October 23, 2020 — Peter Nichol published new research that explains how to assess project management capabilities using demonstrated competencies.
Leading a new team it’s exciting. Unfortunately, rarely are the teams we inherit high-performing teams.
Taking accountability for a low-performing project management team is stressful. Your peers know the team isn’t performing well. Your business partners give signs that help isn’t welcomed. It’s a tough spot to be in, especially when you just joined a new company.
You know in your gut things are going south. Risks are being escalated. Projects are overspending. Post-production operations don’t exist. It appears that everything is falling apart at the same time. Your experience tells you that just attempting to put out all the fires will never be a sustainable plan.
Where do you start? You start with a demonstrated competency model.

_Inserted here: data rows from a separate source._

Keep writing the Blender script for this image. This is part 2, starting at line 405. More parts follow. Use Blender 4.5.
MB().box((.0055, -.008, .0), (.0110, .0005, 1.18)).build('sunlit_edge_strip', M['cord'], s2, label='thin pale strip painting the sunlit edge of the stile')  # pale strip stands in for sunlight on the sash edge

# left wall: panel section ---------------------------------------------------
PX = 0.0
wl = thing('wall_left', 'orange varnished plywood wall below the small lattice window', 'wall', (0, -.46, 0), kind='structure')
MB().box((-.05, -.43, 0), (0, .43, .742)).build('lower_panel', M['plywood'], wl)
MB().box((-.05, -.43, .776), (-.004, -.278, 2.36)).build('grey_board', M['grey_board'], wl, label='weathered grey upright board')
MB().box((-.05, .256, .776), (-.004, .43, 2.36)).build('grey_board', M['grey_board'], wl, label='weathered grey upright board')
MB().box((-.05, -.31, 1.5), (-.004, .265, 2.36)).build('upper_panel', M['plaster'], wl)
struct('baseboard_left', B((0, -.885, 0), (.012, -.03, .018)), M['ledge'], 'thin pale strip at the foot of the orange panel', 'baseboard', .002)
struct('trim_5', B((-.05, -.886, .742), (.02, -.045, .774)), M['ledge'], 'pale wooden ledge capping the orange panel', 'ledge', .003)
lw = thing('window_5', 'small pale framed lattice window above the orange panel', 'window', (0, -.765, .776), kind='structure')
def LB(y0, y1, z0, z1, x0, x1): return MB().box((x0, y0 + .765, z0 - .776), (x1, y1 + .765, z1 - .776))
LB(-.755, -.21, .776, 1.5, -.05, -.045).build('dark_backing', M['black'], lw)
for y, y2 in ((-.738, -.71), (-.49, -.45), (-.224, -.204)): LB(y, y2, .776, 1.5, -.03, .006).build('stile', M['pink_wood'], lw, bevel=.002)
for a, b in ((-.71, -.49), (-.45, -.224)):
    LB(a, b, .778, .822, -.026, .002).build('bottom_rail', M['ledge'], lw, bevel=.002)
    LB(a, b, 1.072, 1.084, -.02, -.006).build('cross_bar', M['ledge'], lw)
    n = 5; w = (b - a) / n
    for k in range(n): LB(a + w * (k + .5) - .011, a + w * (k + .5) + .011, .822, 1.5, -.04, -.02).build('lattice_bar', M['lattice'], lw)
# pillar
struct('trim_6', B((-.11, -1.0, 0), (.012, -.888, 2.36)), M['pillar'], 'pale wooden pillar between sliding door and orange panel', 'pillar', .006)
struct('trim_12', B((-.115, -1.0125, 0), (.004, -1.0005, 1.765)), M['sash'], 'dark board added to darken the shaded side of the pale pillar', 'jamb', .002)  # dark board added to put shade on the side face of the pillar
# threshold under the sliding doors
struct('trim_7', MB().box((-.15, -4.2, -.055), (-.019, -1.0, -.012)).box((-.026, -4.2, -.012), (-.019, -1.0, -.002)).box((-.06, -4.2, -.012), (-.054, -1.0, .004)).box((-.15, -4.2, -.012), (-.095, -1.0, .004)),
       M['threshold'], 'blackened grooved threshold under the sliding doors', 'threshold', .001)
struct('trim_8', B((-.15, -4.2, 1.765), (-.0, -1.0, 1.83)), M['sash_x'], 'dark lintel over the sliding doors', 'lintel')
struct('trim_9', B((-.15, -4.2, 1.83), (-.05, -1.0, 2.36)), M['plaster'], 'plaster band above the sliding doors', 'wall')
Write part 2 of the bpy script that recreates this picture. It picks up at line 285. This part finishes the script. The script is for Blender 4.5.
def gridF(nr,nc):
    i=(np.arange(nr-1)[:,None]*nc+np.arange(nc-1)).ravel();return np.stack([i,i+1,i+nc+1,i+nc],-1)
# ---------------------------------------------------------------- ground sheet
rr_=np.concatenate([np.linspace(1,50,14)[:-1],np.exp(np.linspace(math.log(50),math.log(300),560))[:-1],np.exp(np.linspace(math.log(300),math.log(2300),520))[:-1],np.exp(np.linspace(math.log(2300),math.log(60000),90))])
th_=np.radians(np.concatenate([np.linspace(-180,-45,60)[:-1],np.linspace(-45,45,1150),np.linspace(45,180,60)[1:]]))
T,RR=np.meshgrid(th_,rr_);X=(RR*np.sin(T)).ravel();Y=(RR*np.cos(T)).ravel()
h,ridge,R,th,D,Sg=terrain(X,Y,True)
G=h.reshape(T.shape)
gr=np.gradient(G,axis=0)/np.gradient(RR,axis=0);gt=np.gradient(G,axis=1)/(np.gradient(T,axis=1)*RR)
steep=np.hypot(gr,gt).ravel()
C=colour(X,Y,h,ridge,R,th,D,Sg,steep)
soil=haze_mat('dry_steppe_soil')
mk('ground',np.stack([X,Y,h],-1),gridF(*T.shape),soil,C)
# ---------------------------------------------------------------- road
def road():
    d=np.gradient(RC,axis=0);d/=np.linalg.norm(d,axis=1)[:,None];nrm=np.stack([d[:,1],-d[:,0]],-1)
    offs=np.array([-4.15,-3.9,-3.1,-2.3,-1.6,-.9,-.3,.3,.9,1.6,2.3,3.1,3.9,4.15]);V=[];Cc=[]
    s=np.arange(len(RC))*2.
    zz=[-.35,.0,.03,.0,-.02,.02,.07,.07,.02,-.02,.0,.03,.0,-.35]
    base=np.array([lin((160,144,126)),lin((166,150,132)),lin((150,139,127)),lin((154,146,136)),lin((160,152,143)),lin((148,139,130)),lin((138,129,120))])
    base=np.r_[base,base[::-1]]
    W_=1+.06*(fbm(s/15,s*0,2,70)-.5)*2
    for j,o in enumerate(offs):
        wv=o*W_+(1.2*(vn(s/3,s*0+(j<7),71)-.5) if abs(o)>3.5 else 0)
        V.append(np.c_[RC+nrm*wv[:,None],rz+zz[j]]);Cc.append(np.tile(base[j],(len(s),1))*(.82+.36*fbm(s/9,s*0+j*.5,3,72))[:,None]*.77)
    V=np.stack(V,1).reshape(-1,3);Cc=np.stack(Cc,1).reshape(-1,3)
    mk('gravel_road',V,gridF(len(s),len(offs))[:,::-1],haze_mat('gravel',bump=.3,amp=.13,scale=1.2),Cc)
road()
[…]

Peter’s research takes into account his 19-years of portfolio, program, and project management experience leading teams at Fortune 100 companies. The research outlines a detailed process to systematically improve the project management capabilities of a team using quantified results. This paper is written for CxOs, VPs, and portfolio executives that are accountable for demonstrating measured project management capability improvements for their organization.
Abstract
Abstract — This paper aims to present a practitioner approach to assessing project- and program-management capabilities across individuals, teams, and organizations. Executives must deliver value to business partners to stay relevant, engaged, and employed. Often, the value created doesn’t equate to the net organizational investment. This situation creates challenges for the entire organization. Value isn’t generated at a rate that sustains demand. When delivery is impacted, the expected project and initiative results aren’t achieved, and value isn’t realized. Many leaders blame individuals, focusing on the loudest but not necessarily the most critical areas. By applying a systematic approach to assess the management of an individual project or program, capabilities, the deficiencies within the team become self-evident. As a result, fixing the problem becomes quite straightforward. This paper will explain the method, approach, and technique to analyze and assess a team for demonstrated competency. Executive leaders will have a blueprint of what’s required to effectively assess individuals, teams, and organizational capabilities to align with future business demands.
What will you learn?
- How to assess a team where everything seems to be going wrong.
- The steps required to establish a quantified approach to measuring and reporting on project management capabilities.
- How to roll up team strengths and deficiencies into executive-level visualizations and reports.